Essa ressignificação dos espaços e, principalmente, dos hangares do aeroporto me interessava muito como uma possibilidade de também fazer um registro instantâneo do que estava acontecendo na cidade de Berlim e como você negocia essas mudanças. Essas camadas para mim eram muito interessantes de mostrar e eu sei que é um lugar difícil de estar ali, de se viver, mas, ao mesmo tempo, uma coisa muito bonita que eu via era que existe esperança no ser humano. Acho que, apesar das condições precárias e da dureza que é estar ali, acredito que são personagens que estão sempre olhando para frente.

Cine Set: O contexto desses refugiados, que são da Síria e do Iraque, traz maior importância ao registro dessas memórias e sentimentos?

Karim Ainouz: Sim, acho que era muito importante construir o retrato de homens árabes de uma maneira positiva. A masculinidade árabe nos últimos anos tem sido muito demonizada. Quando você pensa em um homem árabe imagina logo um terrorista, bomba, perigo e, na verdade, são todos seres humanos. Os terroristas são uma minoria na comunidade.

Ficou muito claro no decorrer do processo que era importante fazer o retrato desses dois homens árabes, o Ibrahim e o Qutaiba. O Ibrahim tinha 18 anos e a vida pela frente; hoje em dia, ele é gerente de um cinema, aprendeu alemão muito rápido e tem uma energia de começar de novo, apesar da dor e o trauma do passado ainda muito potente. Já o Qutaiba teve maior dificuldade de aprender o alemão, mas está aqui e acabou de ter bebê na semana passada. Então, me interessava olhar para esses dois lugares de gerações diferentes de homens árabes e como eles recomeçaram as vidas.

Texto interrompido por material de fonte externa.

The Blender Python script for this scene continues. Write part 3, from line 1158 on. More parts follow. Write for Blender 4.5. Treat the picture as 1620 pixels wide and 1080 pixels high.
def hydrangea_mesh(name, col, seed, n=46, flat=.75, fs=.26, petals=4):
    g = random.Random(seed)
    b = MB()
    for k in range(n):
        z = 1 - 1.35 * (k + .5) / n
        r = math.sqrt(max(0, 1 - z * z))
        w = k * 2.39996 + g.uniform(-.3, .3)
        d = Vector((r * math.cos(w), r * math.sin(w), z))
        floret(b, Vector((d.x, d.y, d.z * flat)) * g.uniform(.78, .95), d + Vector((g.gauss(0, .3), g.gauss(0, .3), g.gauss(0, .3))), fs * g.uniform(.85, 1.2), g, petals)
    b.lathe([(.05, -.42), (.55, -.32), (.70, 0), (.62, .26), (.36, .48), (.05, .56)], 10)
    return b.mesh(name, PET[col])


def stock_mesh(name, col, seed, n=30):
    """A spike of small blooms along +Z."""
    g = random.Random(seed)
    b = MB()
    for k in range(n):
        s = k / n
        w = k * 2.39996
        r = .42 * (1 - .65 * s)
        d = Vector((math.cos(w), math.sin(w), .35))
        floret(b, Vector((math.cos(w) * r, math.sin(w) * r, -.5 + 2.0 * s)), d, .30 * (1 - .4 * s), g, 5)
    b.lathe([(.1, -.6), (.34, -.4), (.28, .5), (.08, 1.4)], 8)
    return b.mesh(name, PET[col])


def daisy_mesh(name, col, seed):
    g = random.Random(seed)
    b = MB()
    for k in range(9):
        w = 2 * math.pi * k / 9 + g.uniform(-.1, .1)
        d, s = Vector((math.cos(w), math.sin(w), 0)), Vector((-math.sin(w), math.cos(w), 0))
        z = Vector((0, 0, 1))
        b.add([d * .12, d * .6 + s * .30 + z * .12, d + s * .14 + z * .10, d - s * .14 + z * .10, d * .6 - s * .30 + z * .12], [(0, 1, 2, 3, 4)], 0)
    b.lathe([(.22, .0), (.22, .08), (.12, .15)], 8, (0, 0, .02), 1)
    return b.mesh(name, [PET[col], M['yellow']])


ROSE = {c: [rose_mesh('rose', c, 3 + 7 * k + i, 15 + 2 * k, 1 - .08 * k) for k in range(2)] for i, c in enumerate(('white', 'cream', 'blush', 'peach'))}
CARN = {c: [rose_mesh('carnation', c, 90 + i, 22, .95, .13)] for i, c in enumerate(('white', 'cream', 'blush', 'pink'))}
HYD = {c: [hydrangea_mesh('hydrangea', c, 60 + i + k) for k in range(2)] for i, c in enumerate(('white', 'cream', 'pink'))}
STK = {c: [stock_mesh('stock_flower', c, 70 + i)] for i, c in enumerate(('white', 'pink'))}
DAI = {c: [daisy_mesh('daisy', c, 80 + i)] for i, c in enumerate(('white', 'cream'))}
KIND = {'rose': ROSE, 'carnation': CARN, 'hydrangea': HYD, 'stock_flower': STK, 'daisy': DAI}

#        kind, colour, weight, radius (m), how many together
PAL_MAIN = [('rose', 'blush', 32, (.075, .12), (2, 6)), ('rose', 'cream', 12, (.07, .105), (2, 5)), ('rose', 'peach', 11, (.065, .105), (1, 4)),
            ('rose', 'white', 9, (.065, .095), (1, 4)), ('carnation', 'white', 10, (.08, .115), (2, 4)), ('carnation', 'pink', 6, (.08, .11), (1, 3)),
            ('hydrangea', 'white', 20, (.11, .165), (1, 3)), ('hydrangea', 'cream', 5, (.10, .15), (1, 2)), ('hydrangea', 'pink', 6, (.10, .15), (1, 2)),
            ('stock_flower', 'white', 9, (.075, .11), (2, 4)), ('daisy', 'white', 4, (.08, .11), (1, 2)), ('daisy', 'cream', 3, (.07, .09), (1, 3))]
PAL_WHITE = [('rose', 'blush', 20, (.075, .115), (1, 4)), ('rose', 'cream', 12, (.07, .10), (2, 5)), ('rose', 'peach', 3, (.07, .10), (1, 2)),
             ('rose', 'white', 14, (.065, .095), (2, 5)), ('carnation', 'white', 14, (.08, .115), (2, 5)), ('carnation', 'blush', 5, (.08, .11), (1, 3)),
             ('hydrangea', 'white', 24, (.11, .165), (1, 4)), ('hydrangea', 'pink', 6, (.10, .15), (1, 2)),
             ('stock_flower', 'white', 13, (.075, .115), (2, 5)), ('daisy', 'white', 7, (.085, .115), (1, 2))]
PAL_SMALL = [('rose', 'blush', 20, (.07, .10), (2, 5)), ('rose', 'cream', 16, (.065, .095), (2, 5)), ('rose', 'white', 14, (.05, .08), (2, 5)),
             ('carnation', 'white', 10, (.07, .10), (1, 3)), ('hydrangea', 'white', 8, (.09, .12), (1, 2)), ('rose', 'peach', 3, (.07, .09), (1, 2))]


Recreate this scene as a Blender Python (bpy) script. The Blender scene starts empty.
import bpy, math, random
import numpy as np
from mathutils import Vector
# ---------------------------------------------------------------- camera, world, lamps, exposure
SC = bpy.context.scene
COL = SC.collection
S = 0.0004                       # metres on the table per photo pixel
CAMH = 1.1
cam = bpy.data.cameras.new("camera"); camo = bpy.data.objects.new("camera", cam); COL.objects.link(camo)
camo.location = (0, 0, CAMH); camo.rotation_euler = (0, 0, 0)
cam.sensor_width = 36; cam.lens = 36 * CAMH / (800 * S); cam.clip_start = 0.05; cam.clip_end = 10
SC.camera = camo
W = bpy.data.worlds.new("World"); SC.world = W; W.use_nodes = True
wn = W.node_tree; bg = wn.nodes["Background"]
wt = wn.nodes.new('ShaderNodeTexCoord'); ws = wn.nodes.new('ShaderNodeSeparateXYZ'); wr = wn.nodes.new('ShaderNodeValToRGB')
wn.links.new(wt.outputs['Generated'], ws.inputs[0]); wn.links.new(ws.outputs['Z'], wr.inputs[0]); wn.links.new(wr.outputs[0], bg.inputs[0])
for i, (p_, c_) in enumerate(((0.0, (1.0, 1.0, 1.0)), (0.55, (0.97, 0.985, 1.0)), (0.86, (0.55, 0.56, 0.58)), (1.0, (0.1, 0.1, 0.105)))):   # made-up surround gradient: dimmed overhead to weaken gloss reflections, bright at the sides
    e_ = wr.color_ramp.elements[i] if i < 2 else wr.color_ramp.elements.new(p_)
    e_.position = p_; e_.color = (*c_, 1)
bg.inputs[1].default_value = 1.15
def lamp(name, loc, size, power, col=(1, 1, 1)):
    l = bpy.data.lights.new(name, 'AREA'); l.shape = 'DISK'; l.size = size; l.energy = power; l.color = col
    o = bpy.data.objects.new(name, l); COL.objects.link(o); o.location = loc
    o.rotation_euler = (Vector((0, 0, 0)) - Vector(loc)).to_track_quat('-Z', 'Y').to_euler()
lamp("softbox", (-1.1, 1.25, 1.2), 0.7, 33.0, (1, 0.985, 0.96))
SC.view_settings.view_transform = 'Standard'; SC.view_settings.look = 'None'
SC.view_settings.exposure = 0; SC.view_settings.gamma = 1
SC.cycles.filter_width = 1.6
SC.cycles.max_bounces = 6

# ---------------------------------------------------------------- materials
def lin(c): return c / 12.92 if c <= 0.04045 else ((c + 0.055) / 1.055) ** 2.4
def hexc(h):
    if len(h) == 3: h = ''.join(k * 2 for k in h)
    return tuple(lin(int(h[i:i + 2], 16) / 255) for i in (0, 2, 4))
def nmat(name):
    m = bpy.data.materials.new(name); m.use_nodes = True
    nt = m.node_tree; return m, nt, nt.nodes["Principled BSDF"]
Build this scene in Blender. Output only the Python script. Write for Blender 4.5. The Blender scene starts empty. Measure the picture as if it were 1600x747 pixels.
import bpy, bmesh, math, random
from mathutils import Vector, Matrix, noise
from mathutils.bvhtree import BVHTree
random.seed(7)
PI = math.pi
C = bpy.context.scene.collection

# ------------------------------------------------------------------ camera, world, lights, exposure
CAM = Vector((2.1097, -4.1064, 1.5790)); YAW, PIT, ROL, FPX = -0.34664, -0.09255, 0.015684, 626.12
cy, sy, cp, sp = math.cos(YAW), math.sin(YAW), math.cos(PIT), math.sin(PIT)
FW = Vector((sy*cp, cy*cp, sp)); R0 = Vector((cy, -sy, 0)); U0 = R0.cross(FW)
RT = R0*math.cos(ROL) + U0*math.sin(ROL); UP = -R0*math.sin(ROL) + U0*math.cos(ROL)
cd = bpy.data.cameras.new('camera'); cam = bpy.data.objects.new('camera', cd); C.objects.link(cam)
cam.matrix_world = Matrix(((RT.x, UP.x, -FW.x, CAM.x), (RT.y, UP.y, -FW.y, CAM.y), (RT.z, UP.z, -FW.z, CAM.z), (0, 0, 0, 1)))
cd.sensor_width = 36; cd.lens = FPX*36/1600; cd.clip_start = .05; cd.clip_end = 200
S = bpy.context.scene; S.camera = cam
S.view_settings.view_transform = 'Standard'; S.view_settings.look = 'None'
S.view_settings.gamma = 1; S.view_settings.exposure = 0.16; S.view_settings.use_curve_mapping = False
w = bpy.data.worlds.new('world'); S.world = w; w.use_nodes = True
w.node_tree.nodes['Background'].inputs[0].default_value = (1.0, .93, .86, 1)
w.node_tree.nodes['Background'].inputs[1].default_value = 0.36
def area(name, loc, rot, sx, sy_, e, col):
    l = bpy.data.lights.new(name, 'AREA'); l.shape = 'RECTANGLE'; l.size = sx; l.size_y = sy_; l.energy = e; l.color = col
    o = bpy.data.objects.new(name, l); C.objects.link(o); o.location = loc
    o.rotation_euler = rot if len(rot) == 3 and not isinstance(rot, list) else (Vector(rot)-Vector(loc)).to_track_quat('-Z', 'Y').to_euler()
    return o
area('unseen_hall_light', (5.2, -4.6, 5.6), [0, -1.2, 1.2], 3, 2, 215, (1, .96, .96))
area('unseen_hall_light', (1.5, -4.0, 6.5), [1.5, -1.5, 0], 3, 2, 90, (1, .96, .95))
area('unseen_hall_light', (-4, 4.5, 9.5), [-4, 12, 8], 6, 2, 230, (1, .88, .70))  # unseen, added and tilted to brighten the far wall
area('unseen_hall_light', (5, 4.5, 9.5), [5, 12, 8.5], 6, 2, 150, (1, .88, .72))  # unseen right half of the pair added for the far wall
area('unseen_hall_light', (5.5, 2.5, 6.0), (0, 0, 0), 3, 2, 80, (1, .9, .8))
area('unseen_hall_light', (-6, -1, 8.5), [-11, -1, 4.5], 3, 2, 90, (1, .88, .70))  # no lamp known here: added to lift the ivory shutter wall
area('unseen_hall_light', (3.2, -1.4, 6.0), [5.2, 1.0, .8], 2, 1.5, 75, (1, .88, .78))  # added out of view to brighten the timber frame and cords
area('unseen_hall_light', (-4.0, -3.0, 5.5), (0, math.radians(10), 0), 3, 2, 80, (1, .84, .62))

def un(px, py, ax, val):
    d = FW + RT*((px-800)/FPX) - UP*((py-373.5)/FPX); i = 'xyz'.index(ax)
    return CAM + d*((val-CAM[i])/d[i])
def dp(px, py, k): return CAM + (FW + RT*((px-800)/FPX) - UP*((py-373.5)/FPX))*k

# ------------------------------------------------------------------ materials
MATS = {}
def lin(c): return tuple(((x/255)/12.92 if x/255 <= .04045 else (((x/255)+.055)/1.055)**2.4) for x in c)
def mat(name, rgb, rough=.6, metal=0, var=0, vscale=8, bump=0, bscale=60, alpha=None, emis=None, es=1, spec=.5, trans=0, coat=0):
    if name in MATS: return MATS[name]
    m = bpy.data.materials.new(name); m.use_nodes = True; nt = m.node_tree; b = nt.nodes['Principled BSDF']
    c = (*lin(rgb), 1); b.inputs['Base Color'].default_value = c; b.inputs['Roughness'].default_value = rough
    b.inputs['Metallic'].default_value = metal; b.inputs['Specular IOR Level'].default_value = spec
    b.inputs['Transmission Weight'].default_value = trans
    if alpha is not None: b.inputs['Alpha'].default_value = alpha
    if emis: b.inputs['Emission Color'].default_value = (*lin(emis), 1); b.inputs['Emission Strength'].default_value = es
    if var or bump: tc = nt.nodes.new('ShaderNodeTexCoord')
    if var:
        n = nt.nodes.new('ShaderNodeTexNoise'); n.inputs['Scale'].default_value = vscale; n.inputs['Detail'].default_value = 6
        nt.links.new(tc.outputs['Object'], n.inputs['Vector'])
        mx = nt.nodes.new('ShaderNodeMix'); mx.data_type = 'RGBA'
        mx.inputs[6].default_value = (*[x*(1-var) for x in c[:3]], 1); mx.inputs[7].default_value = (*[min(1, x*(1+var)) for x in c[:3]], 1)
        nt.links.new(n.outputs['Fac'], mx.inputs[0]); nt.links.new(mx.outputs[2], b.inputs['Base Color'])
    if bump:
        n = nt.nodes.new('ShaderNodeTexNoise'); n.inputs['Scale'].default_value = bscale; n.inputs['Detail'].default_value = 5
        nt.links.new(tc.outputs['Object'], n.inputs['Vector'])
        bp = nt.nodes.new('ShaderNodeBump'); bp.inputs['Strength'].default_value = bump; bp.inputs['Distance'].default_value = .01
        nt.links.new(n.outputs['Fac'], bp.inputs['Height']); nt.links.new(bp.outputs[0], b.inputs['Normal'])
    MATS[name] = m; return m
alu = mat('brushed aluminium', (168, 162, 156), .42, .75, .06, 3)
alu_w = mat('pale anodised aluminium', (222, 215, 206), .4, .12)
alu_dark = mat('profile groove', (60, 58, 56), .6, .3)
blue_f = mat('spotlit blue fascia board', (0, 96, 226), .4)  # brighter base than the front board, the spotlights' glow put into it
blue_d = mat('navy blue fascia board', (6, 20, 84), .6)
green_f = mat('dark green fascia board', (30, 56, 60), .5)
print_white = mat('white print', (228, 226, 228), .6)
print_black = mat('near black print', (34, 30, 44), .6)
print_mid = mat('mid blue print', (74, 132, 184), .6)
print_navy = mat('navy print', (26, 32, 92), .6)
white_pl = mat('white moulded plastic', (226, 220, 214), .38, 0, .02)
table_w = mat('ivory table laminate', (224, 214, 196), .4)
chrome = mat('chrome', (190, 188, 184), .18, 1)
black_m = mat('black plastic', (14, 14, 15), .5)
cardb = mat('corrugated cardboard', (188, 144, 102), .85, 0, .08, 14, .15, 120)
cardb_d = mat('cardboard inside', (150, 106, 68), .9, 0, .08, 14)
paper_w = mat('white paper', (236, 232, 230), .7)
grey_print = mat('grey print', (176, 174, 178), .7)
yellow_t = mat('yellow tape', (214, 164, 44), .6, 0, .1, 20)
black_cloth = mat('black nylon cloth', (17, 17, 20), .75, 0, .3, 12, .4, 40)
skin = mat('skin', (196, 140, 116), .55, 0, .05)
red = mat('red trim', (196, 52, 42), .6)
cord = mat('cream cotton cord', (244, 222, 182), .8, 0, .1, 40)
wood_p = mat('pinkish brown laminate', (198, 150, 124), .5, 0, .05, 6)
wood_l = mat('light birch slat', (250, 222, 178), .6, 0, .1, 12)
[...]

Por mais que o imigrante seja bem tratado, principalmente o árabe, existe sempre uma situação de hostilidade que não é pequena. Queria construir um retrato íntimo de personagens que são absolutamente invisíveis dentro do contexto dessa nova imigração da Europa, são personagens ignorados e não tratados como seres humanos, mas, como números pela mídia. Considero que o filme não terminou; tenho muita vontade de a cada quatro, cinco anos continuar seguindo esses mesmos personagens para entender como é esse processo de convivência na cidade de lidar com essa nova situação de vida.